WORK TO DO – Your task is to print exactly the lines from the line that contains "Build this scene" through the line that contains "R = math.radians", with pictures left out.

MATERIAL FOR THIS EXERCISE –
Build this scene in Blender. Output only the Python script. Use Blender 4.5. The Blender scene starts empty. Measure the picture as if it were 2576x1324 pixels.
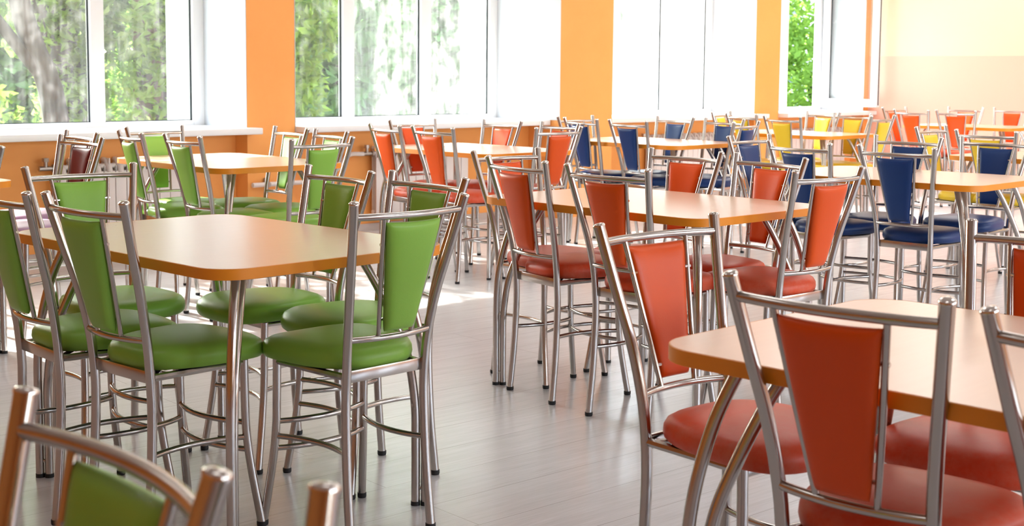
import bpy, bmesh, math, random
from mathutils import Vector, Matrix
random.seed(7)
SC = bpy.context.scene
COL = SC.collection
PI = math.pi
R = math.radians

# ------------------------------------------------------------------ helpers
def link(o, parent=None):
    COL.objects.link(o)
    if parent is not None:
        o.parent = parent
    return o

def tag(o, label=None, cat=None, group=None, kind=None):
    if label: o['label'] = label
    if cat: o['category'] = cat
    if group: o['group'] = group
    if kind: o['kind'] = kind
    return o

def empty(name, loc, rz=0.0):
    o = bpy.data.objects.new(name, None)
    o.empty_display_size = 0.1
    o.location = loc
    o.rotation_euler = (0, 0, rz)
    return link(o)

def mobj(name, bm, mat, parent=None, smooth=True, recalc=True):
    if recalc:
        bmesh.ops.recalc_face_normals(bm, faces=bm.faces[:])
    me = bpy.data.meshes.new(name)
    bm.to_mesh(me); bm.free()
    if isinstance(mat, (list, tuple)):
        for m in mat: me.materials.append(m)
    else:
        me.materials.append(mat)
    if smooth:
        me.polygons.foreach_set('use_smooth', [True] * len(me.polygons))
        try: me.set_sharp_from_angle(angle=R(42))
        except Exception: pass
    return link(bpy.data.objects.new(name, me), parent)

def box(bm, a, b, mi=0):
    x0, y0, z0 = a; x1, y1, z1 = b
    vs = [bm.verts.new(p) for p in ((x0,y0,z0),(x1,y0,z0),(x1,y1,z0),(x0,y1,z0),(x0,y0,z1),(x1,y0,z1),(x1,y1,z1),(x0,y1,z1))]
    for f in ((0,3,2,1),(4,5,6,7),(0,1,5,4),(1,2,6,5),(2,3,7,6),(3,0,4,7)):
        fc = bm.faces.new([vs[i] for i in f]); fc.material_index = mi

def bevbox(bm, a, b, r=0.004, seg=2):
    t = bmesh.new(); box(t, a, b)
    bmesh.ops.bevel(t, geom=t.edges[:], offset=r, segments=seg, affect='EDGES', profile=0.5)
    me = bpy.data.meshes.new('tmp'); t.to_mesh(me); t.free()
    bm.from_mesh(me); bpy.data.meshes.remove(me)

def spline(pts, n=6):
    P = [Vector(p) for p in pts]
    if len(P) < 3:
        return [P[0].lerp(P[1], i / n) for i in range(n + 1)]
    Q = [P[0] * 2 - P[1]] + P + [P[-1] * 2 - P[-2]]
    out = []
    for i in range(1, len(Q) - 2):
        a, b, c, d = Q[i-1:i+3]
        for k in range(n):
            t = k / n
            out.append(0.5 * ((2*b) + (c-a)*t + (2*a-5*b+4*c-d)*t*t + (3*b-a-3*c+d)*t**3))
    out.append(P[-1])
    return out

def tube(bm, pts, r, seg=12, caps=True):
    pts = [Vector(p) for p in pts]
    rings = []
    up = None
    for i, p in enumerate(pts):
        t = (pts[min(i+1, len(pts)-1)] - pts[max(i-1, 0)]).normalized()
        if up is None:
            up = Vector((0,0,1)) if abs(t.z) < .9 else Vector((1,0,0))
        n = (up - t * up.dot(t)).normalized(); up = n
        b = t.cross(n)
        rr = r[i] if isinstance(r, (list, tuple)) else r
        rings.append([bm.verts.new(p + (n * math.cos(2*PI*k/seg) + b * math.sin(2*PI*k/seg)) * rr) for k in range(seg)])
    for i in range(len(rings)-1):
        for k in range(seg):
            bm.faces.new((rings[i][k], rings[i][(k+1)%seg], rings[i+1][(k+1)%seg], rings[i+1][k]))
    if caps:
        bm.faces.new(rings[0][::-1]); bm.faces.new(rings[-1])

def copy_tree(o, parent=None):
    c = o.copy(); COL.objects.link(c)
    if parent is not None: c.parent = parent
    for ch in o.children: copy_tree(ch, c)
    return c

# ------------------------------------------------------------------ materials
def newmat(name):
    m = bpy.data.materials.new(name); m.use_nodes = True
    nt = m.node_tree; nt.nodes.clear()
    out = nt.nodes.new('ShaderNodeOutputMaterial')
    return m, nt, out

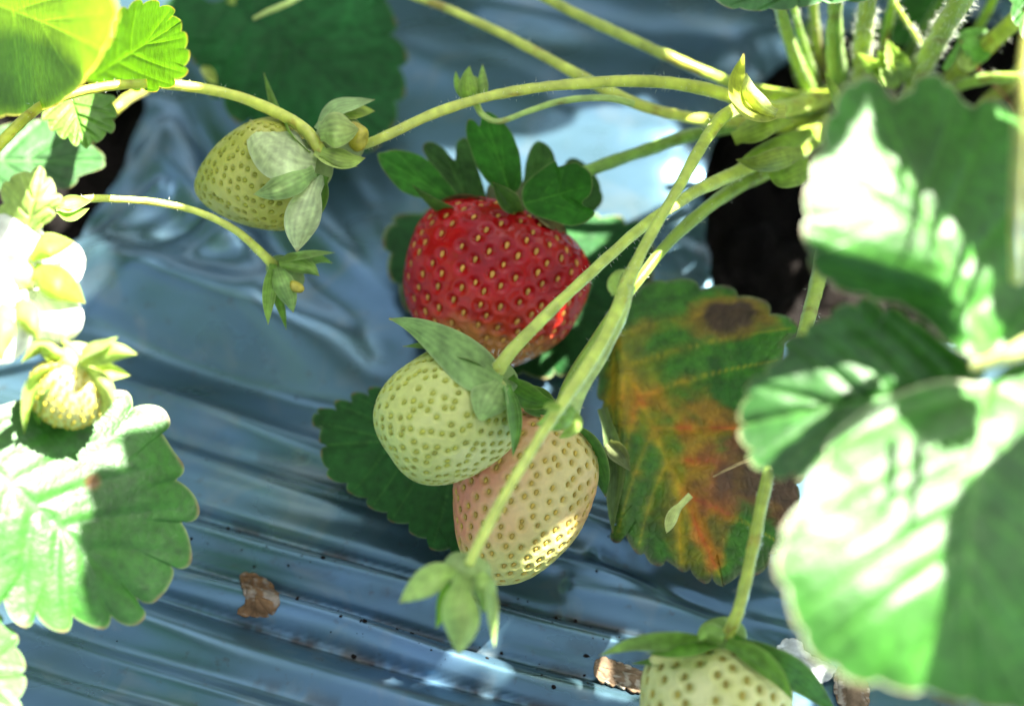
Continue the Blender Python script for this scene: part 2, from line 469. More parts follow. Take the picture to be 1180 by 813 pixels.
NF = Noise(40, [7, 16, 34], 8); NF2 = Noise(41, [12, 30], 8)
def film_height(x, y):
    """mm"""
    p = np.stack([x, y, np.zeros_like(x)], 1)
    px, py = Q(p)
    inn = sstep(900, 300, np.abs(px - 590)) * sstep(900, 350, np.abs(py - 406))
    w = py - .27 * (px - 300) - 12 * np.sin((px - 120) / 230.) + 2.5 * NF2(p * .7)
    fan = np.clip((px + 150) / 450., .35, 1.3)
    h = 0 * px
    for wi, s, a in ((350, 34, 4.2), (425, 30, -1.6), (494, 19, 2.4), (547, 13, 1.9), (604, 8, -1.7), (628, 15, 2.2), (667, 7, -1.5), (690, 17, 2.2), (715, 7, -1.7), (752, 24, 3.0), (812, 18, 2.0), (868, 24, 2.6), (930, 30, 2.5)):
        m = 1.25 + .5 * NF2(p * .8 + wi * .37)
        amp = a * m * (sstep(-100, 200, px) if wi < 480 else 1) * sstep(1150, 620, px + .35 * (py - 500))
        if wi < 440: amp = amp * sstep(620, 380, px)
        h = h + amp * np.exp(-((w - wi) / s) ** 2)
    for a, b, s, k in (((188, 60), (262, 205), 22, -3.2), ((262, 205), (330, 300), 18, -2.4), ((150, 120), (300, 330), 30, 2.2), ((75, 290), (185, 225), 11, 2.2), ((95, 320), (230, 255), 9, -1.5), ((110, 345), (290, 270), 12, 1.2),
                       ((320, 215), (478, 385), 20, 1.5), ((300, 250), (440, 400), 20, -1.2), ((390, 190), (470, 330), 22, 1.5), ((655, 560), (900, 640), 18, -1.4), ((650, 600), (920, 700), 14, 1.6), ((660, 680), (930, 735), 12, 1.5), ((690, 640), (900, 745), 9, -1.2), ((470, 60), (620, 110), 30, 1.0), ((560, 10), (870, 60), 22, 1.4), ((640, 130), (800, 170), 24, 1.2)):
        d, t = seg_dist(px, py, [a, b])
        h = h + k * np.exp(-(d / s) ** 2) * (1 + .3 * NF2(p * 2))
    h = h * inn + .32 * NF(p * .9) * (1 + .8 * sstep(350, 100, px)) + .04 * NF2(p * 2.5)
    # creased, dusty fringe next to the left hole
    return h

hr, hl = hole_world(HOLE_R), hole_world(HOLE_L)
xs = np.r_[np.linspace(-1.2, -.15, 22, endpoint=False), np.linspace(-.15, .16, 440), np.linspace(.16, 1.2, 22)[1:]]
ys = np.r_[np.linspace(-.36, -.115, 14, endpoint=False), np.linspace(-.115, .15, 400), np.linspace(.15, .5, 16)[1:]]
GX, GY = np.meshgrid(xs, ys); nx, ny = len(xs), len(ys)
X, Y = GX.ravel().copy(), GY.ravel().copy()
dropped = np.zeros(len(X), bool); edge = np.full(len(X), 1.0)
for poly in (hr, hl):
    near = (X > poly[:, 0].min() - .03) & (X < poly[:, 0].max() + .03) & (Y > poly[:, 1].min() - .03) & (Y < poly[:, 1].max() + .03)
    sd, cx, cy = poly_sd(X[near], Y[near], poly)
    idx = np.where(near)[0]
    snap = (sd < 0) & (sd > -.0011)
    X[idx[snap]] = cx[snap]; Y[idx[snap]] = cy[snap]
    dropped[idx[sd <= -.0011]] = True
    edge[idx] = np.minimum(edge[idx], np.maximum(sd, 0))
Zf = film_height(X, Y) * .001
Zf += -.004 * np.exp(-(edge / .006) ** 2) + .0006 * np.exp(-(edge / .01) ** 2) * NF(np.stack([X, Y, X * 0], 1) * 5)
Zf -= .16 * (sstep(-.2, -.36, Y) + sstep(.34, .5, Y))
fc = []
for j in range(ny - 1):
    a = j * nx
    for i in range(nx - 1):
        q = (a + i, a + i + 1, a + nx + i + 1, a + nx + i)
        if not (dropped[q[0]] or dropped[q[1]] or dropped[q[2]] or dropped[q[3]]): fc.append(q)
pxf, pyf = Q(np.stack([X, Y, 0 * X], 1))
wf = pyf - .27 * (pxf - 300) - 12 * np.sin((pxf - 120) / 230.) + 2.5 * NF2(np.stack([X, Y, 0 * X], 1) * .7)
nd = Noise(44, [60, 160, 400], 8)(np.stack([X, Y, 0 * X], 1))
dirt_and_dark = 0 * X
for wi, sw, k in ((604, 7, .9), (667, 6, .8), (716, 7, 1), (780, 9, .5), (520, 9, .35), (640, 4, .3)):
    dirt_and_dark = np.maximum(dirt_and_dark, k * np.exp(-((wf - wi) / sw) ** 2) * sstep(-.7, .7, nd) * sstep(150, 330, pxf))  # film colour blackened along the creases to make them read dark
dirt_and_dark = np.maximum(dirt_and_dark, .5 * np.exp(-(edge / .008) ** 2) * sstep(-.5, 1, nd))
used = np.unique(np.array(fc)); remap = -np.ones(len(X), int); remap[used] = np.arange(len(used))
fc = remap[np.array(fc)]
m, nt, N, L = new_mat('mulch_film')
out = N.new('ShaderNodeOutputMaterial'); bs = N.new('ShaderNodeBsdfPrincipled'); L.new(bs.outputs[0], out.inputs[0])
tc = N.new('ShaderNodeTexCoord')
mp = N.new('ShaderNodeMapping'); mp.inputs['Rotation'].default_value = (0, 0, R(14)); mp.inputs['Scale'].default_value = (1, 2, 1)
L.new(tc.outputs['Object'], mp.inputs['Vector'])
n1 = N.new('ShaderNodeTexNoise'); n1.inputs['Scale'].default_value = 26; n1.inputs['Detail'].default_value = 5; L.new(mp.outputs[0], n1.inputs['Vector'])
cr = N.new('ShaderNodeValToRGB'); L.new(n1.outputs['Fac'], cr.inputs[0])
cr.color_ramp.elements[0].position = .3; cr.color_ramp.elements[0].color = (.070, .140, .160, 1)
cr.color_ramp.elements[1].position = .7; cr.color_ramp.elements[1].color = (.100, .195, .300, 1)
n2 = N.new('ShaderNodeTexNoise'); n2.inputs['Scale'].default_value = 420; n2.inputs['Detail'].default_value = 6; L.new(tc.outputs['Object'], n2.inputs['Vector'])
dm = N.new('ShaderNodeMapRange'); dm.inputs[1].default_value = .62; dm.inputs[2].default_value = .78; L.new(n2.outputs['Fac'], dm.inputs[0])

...

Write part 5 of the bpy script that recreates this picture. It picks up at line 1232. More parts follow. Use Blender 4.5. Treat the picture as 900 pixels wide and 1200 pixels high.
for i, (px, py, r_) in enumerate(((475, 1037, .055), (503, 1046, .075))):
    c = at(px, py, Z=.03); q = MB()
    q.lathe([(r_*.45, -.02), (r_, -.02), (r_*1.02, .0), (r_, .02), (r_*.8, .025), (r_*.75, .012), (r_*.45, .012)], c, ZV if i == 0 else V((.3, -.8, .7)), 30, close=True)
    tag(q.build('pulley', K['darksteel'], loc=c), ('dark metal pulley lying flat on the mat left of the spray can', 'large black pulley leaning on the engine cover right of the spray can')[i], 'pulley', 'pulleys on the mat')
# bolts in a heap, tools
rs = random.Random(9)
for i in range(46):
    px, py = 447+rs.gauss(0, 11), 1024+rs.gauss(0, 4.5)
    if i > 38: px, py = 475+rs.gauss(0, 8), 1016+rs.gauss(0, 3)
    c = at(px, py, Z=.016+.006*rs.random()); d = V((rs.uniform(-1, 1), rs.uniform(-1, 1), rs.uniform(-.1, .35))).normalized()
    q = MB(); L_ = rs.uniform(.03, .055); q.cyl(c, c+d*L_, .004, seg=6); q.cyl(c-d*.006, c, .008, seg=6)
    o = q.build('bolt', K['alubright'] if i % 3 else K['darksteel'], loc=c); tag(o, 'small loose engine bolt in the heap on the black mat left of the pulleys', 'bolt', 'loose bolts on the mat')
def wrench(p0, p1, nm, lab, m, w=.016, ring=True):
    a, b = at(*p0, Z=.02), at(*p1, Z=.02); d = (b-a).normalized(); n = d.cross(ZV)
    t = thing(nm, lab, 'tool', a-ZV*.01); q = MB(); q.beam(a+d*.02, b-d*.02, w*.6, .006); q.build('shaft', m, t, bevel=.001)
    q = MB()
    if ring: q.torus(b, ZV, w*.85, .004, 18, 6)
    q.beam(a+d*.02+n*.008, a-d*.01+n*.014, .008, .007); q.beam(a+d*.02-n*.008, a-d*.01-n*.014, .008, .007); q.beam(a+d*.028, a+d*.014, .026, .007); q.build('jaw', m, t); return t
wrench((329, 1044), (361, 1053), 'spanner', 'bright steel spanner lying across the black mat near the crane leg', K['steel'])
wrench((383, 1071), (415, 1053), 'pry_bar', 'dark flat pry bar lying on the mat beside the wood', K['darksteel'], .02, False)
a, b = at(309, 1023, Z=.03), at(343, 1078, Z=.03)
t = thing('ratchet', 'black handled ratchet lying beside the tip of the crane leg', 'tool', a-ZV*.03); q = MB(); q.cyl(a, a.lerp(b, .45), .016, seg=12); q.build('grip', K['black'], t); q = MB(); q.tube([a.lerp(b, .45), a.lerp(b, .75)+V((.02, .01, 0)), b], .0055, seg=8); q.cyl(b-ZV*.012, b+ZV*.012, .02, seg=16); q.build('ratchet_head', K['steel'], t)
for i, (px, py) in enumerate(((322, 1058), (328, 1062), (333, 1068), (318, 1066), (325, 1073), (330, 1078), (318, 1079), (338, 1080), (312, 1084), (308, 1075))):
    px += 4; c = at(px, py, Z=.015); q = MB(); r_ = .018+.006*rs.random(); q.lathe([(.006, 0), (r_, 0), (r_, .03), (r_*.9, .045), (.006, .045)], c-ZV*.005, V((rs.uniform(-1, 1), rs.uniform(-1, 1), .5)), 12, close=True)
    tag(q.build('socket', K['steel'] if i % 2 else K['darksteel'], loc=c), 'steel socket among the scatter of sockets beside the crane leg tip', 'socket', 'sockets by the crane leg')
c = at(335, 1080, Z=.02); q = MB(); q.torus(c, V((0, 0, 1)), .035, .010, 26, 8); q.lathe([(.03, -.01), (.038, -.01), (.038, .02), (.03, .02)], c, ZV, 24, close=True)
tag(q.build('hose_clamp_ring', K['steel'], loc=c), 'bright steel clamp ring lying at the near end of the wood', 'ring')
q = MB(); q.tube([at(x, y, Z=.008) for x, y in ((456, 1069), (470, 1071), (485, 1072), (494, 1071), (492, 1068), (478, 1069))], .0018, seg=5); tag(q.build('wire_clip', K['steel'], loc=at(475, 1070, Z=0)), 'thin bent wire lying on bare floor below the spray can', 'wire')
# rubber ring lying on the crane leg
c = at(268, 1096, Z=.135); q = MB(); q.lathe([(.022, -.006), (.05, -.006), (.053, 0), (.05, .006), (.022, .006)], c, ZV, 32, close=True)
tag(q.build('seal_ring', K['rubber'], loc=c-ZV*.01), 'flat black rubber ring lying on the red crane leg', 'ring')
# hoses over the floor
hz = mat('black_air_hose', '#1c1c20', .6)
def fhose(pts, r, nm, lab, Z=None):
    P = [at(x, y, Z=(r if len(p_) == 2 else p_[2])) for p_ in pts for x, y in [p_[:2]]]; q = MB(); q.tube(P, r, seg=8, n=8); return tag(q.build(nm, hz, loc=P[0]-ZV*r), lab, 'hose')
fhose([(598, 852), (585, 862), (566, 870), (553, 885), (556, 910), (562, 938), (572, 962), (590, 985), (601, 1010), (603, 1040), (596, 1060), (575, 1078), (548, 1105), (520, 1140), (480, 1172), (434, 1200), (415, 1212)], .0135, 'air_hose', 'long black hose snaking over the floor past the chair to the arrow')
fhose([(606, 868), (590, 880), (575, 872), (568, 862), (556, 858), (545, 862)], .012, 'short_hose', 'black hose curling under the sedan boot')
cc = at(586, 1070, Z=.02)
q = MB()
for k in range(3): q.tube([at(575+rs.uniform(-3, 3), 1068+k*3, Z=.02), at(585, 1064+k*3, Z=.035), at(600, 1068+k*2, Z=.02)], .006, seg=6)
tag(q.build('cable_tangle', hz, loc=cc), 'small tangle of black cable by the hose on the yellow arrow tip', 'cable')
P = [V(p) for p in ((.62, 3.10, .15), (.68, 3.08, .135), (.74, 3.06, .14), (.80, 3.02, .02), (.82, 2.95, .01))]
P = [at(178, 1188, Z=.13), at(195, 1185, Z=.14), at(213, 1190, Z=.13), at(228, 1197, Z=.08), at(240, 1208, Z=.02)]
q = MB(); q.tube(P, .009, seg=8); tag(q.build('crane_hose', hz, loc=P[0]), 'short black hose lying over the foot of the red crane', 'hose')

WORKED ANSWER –
Build this scene in Blender. Output only the Python script. Use Blender 4.5. The Blender scene starts empty. Measure the picture as if it were 2576x1324 pixels.
import bpy, bmesh, math, random
from mathutils import Vector, Matrix
random.seed(7)
SC = bpy.context.scene
COL = SC.collection
PI = math.pi
R = math.radians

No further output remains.